Reproduce exactly only the lines from the line that holds "Write a Blender" to the line that holds "COL = scene.collection", inclusive, in the listing below, and please leave out every picture.

Start of DATA LISTING

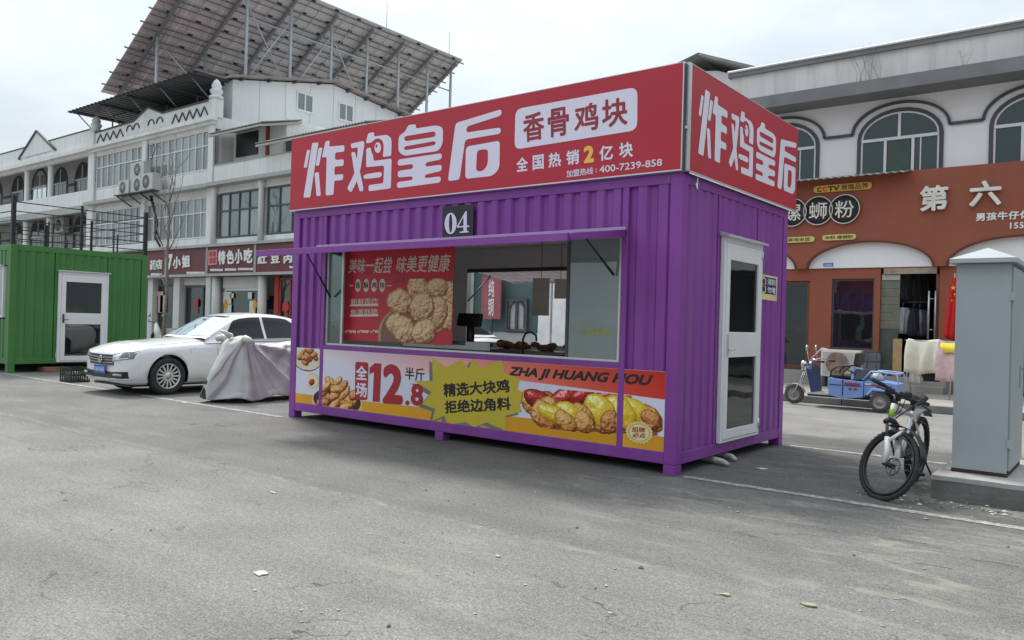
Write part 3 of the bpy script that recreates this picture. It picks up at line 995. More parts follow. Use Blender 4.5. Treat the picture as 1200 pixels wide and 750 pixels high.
for ch, q in (('全', ((35, 195), (122, 185), (122, 292), (35, 303))), ('国', ((158, 178), (243, 166), (243, 278), (158, 290))), ('热', ((278, 160), (375, 148), (375, 258), (278, 272))), ('销', ((413, 142), (512, 128), (512, 240), (413, 254))),
              ('亿', ((665, 105), (768, 92), (768, 208), (665, 222))), ('块', ((815, 84), (920, 68), (920, 186), (815, 200)))):
    t = text_mb(ch, 'y', SGY, None, None, d=0.002, bold=0.030, quad=[z4c(*p) for p in q])
    t.build('slogan_lettering', SIGNWHITE, frontsign)
t = text_mb('加盟热线', 'y', SGY, None, None, d=0.002, bold=0.018, quad=[z4c(*p) for p in ((415, 290), (618, 264), (618, 318), (415, 346))]); t.build('hotline_lettering', SIGNWHITE, frontsign)
t = text_mb(':', 'y', SGY, None, None, d=0.002, bold=0.02, quad=[z4c(*p) for p in ((636, 278), (646, 276), (646, 304), (636, 306))]); t.build('hotline_lettering', SIGNWHITE, frontsign)
t = text_mb('400-7239-858', 'y', SGY, None, None, d=0.002, bold=0.012, quad=[z4c(*p) for p in ((666, 256), (1142, 200), (1142, 254), (666, 310))]); t.build('phone_lettering', SIGNWHITE, frontsign)
text_mb('2', 'y', SGY, None, None, d=0.002, bold=0.05, quad=[z4c(*p) for p in ((545, 108), (625, 95), (625, 228), (545, 238))]).build('yellow_numeral', YELLOWINK, frontsign)

SGX = 0.048
RS = plane_fn('x', SGX)
sidesign = MB().box(SGX - 0.09, 0.03, SZ0, SGX, 3.05, SZ1).build('side_sign', SIGNRED, kiosk)
tr = MB()
tr.box(SGX - 0.032, -0.018, SZ0, SGX + 0.004, 0.0295, SZ1)
tr.box(SGX - 0.032, -0.018, SZ0 - 0.012, SGX + 0.001, 3.06, SZ0 - 0.001)
tr.box(SGX - 0.032, -0.018, SZ1 + 0.001, SGX + 0.002, 3.06, SZ1 + 0.008)
tr.build('sign_trim', ALU, sidesign)
MB().box(0.0, -0.045, 3.30, 0.045, -0.02, 3.325).build('sign_bracket', ALU, sidesign)
MB().tube([(0.03, 0.25, 2.90), (0.05, 0.20, 2.76), (0.08, 0.12, 2.80), (0.10, 0.11, 2.74)], 0.008).build('wire_hook', ALU, sidesign)
MB().box(SGX - 0.010, 0.05, SZ0 - 0.030, SGX - 0.001, 2.90, SZ0 - 0.016).build('light_tube', M('tube_white', (0.9, 0.9, 0.88), 0.3), sidesign)
def uvx(p): return uv_of('x', SGX, p)
allp = [p for g in GLYPHS for lp in g for p in lp]
a0, a1 = min(p[0] for p in allp), max(p[0] for p in allp)
b0, b1 = min(p[1] for p in allp), max(p[1] for p in allp)
q0, q1 = uvx((817.5, 176.8)), uvx((933.0, 172.0))
zt = uvx((827.7, 105.3))[1]
zb = uvx((925.0, 227.0))[1]
lt = MB()
letters_to(lt, RS, 0.002, lambda p: (q0[0] + (p[0] - a0) / (a1 - a0) * (q1[0] - q0[0]), zb + (p[1] - b0) / (b1 - b0) * (zt - zb)))
lt.build('title_lettering', SIGNWHITE, sidesign)
# steel posts and struts that carry the signs above the roof
for (x, y) in ((-0.07, 0.075), (-0.07, 1.5), (-0.07, 2.85), (-2.0, 0.075), (-4.0, 0.075), (-5.9, 0.075)):
    MB().box(x - 0.02, y - 0.01, H_ + 0.031, x + 0.02, y + 0.03, SZ1 - 0.02).build('sign_post', DARKIN, kiosk)
for x in (-2.0, -4.0, -5.9):
    MB().bar((x, 0.11, 3.75), (x, 1.3, H_ + 0.04), 0.03, 0.03).build('sign_strut', DARKIN, kiosk)
MB().bar((-0.09, 1.5, 3.75), (-1.3, 1.5, H_ + 0.04), 0.03, 0.03).build('sign_strut', DARKIN, kiosk)
MB().box(0.0135, -0.05, SZ0 - .01, 0.028, -0.025, SZ1 - 0.01).build('sign_post', DARKIN, kiosk)

# ---------------------------------------------------------------- printed banner under the window
BY = 0.009
FB = plane_fn('y', BY)
def ub(x, y): return uv_of('y', BY, (x, y))
bz0, bz1 = 0.2165, 0.9875
banner = MB()
for (a, b) in ((-5.865, XL - 0.0355), (XL + 0.0355, XR - 0.0355), (XR + 0.0355, -0.1305)):
    banner.box(a, BY, bz0, b, BY + 0.008, bz1)
banner = banner.build('printed_banner', M('banner_vinyl', (0.70, 0.68, 0.80), 0.5, var=0.03, scale=1), kiosk)
def strip(poly_top, poly_bot, c0, c1, name, d, split=True):
    """A printed band; its ink runs from colour c0 (left) to c1 (right)."""
    mb, cols = MB(), []
    n = len(poly_top)
    for i, (a, b) in enumerate(zip(poly_top, poly_bot)):
        t = i / (n - 1)
        c = lin(*[c0[k] * (1 - t) + c1[k] * t for k in range(3)])
        mb.v += [FB(a[0], a[1], d), FB(b[0], b[1], d)]
        cols += [c, c]
    for i in range(n - 1):
        mb.f.append((2 * i, 2 * i + 1, 2 * i + 3, 2 * i + 2)); mb.mi.append(0); mb.sm.append(False)
    return mb.build(name, print_mat(), banner, colors=cols, fix=False)
def wave(x):   # lower edge of the coloured top band
    pts = [(-5.24, .86), (-4.6, .80), (-4.1, .78), (-3.6, .76), (-3.2, .78), (-2.7, .86), (-2.3, .83), (-2.0, .79), (-1.4, .77), (-.9, .75), (-.13, .72)]
    return float(np.interp(x, [p[0] for p in pts], [p[1] for p in pts]))
for (a, b) in ((-5.275, XR - 0.037), (XR + 0.037, -0.132)):
    xs = np.linspace(a, b, 40)
    ct = lambda x: tuple(np.interp(x, [-5.3, -4, -2.8, -1.8, -0.6, -0.13], ch) for ch in zip((214, 206, 214), (222, 190, 200), (232, 165, 160), (226, 110, 90), (200, 60, 42), (196, 40, 28)))
    mb, cols = MB(), []
    for i, x in enumerate(xs):
        mb.v += [FB(x, bz1 - 0.002, 0.0012), FB(x, wave(x), 0.0012)]
        c = lin(*ct(x)); c2 = lin(*[min(255, q * 1.0 + 14) for q in ct(x)])
        cols += [c, c2]
    for i in range(len(xs) - 1):
        mb.f.append((2 * i, 2 * i + 1, 2 * i + 3, 2 * i + 2)); mb.mi.append(0); mb.sm.append(False)
    mb.build('printed_band', print_mat(), banner, colors=cols, fix=False)
for (a, b, za, zb_) in ((-5.863, XL - 0.037, .345, .345), (-4.6, XR - 0.037, .345, .40), (XR + 0.037, -0.132, .40, .36)):
    xs = np.linspace(a, b, 12)
    strip([(x, za + (zb_ - za) * i / 11) for i, x in enumerate(xs)], [(x, bz0 + 0.002) for x in xs], (228, 165, 40), (212, 150, 30), 'printed_band', 0.0014)
# starburst with its printed offset shadow
def zb6(x, y): return ub(500 + x / 4.138, 410 + y / 4.138)
star = [(28, 38), (95, 85), (165, 48), (205, 88), (225, 42), (262, 88), (365, 50), (378, 110), (452, 142), (440, 190), (505, 228), (450, 262), (462, 300), (385, 318), (382, 390), (290, 352), (232, 375), (190, 350), (105, 362), (85, 320), (28, 345), (42, 285), (-22, 262), (25, 205), (-60, 150), (30, 150)]
mbx, mby = np.mean([p[0] for p in star]), np.mean([p[1] for p in star])
sh = MB()
put2d(sh, *fill2d([[zb6(p[0] - 16, p[1] + 14) for p in star]]), FB, d=0.0020)
sh.build('starburst_backing', M('grey_ink', (0.20, 0.18, 0.16), 0.5), banner)
sb = MB()
put2d(sb, *fill2d([[zb6(*p) for p in star]]), FB, d=0.0028)
sb.build('starburst', M('olive_yellow_ink', (0.58, 0.45, 0.03), 0.5, var=0.03), banner)
BLKINK = M('black_ink', (0.012, 0.011, 0.011), 0.5)
def btxt(body, quad, mat, name, bold=0.03, d=0.0036, shear=0.0):
    return text_mb(body, 'y', BY, None, None, d=d, bold=bold, shear=shear, quad=[(500 + x / 4.138, 410 + y / 4.138) for x, y in quad]).build(name, mat, banner)
btxt('精选大块鸡', ((80, 163), (402, 140), (404, 207), (84, 230)), BLKINK, 'burst_lettering', 0.036)
btxt('拒绝边角料', ((86, 246), (408, 226), (410, 292), (90, 310)), BLKINK, 'burst_lettering', 0.036)
btxt('ZHA JI HUANG HOU', ((398, 80), (1100, 122), (1092, 190), (396, 136)), BLKINK, "pinyin_lettering", 0.048, d=0.0018, shear=0.28)
def zb5(x, y): return (340 + x / 6.667, 400 + y / 6.667)
INK12 = M('price_red_ink', (0.40, 0.012, 0.022), 0.5, var=0.03)
pill = MB()
put2d(pill, *fill2d([round_poly([uv_of('y', BY, zb5(*p)) for p in ((510, 158), (614, 165), (604, 462), (508, 452))], 0.05)]), FB, d=0.0036)
pill.build('price_tag', INK12, banner)
def ptxt(body, quad, mat, name, bold=0.03, d=0.0046):
    return text_mb(body, 'y', BY, None, None, d=d, bold=bold, quad=[zb5(*p) for p in quad]).build(name, mat, banner)
ptxt('全', ((518, 188), (606, 195), (604, 305), (516, 298)), SIGNWHITE, 'price_lettering')
ptxt('场', ((516, 320), (604, 327), (602, 440), (514, 432)), SIGNWHITE, 'price_lettering')
one = MB()
put2d(one, *fill2d([[uv_of('y', BY, zb5(*p)) for p in ((622, 205), (664, 170), (714, 173), (700, 474), (646, 470), (656, 238), (622, 258))]]), FB, d=0.0046)
one.build('price_numeral', INK12, banner)
ptxt('2', ((728, 176), (886, 180), (880, 496), (720, 484)), INK12, 'price_numeral', 0.045)
ptxt('.', ((902, 460), (934, 462), (932, 500), (900, 498)), INK12, 'price_numeral', 0.03)
ptxt('8', ((946, 328), (1042, 334), (1040, 508), (942, 500)), INK12, 'price_numeral', 0.042)
ptxt('半斤', ((900, 200), (1052, 212), (1050, 310), (898, 298)), BLKINK, 'price_lettering', 0.012)
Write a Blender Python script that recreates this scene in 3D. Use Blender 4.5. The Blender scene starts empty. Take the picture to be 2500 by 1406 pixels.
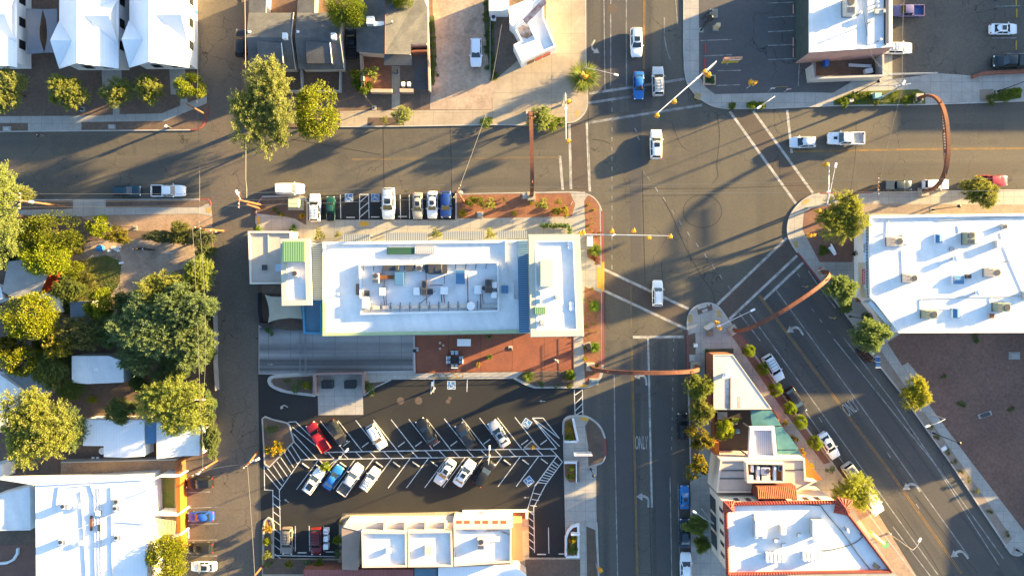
import bpy, math, random
from mathutils import Vector, Matrix
rnd = random.Random(7)
R = math.radians
scene = bpy.context.scene
COL = scene.collection

# ------------------------------------------------------------------ survey map
# The place is surveyed on a 15-units-per-metre plan; nadir of the drone at plan (1250, 660).
SC, HC, NX, NY = 15.0, 112.6, 1250.0, 660.0
def P(x, y, z=0.0):
    k = (1 - z / HC) / SC
    return ((x - NX) * k, (NY - y) * k)
def P3(x, y, z=0.0):
    a = P(x, y, z); return Vector((a[0], a[1], z))
REG = dict(R1=(0,0,3.516), R2=(560,0,3.516), R3=(1100,0,3.516), R4=(1640,0,3.516), R5=(1960,0,4.135),
           R6=(0,380,4.018), R7=(0,700,4.018), R8=(0,1040,3.788), Q1=(540,380,3.515), Q2=(840,540,3.516),
           Q3=(580,720,4.26), Q4=(620,980,3.3), Q5=(1000,900,4.26), Q6=(1000,1130,4.808), Q7=(1100,380,3.516),
           Q8=(1640,240,3.516), T1=(1900,400,3.348), T2=(1600,640,3.906), T3=(1980,780,4.017), T4=(1620,960,4.808),
           T5=(1620,1150,4.464), T6=(1980,1080,4.313), T7=(1360,880,5.625), T8=(1380,1130,5.095),
           U1=(1720,980,5.407), U2=(600,640,7.81), U3=(860,620,6.579), U4=(1680,0,5.859), U5=(1370,460,6.392))
def Q(r, *pts):
    ox, oy, s = REG[r]
    return [(ox + a / s, oy + b / s) for a, b in pts]
def q1(r, a, b): return Q(r, (a, b))[0]

# ------------------------------------------------------------------ objects
def tag(o, label=None, cat=None, group=None, kind=None):
    if label: o['label'] = label
    if cat: o['category'] = cat
    if group: o['group'] = group
    if kind: o['kind'] = kind
    return o
def thing(name, label, cat, loc=(0, 0, 0), rz=0.0, group=None):
    o = bpy.data.objects.new(name, None); COL.objects.link(o)
    o.empty_display_size = 0.3
    o.location = loc; o.rotation_euler = (0, 0, rz)
    return tag(o, label, cat, group)
def kids(o): return [c for c in KIDS.get(o.name, [])]
KIDS = {}
def adopt(c, p):
    c.parent = p; KIDS.setdefault(p.name, []).append(c)
def dup(o, loc=None, rz=None, scale=None, label=None, group=None, parent=None, color=None):
    c = o.copy(); COL.objects.link(c)
    if parent is not None: adopt(c, parent)
    if loc is not None: c.location = loc
    if rz is not None: c.rotation_euler = (0, 0, rz)
    if scale is not None: c.scale = scale if hasattr(scale, '__len__') else (scale,) * 3
    if label: c['label'] = label
    if group: c['group'] = group
    if color is not None: c.color = color
    for k in kids(o): dup(k, parent=c)
    return c

def area2(p): return sum(p[i][0] * p[(i + 1) % len(p)][1] - p[(i + 1) % len(p)][0] * p[i][1] for i in range(len(p)))
def ccw(p): p = [tuple(a) for a in p]; return p if area2(p) > 0 else p[::-1]
def inset(poly, d):
    """move each edge of a CCW polygon inward by d (mitred)"""
    p = ccw(poly); n = len(p); out = []
    for i in range(n):
        a, b, c = Vector(p[i - 1]), Vector(p[i]), Vector(p[(i + 1) % n])
        u, w = (b - a).normalized(), (c - b).normalized()
        n1, n2 = Vector((-u.y, u.x)), Vector((-w.y, w.x))
        m = n1 + n2; l = m.length_squared
        m = m * (2 * d / l) if l > 0.15 else n1 * d
        out.append((b.x + m.x, b.y + m.y))
    return out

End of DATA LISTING

» **SOLUTION**
Write a Blender Python script that recreates this scene in 3D. Use Blender 4.5. The Blender scene starts empty. Take the picture to be 2500 by 1406 pixels.
import bpy, math, random
from mathutils import Vector, Matrix
rnd = random.Random(7)
R = math.radians
scene = bpy.context.scene
COL = scene.collection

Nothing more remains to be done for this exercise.